Thursday, August 28, 2014

This is what happens when you sell crap for twenty years.

Billboard charts headline: Album sales hit new low.

As streaming gathers momentum, the U.S. music industry keeps breaking sales milestones -- the wrong kind.
 
This week's 3.97-million album sales tally is the smallest weekly sum for album sales since Nielsen SoundScan began tracking data in 1991. It's also the first time weekly sales have fallen below four million in that time span.

Streaming. Sure. Keep on believing its the streaming, Hollywood.

Couldn't be the fact that all mass market albums have ONE decent song on them, could it?
Couldn't be the fact that all mass-market songs sound -exactly- like Britney Spears singing "Baby One More Time" waaaaay back in 1999, could it?
Couldn't be the fact that all mass-market listeners would be hard pressed to name one "break out" artist from the last five years, could it?
Couldn't be the fact that the only stuff you can hear out there that's even faintly innovative is Techno and Trance? Which is all sold online?
Couldn't be the fact that "new" pop songs are written by software and sung by teens who have been coached practically since they were toddlers to sing like Britney?

Naw! Couldn't be that!

Compare latest 2014 pop-ette Ariana Grande with 90's Britney Spears or Christina Agulera, there's no difference.

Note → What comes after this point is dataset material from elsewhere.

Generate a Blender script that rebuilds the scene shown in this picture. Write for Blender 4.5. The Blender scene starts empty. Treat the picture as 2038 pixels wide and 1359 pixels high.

Its been 15 years. They're still milking that same cow. You want to hear something outside that stripper-mode rut, you have to scour the internet for people releasing stuff they made in the basement direct to the web.

Last two songs I bought? "Knight Time" by Don Diablo and "Tsuki No Koibumi" by C418 and Lara Shigihara. Last album I bought after a -really- long drought, "The Princess" by Parov Stelar. That's so far out of the mainstream I can't even see the shore from here. Radio stations I listen to: Electric Area and BPM on Sirius. That's it.


With any luck these freakin' dinosaurs will go out of business and some proper music will get made.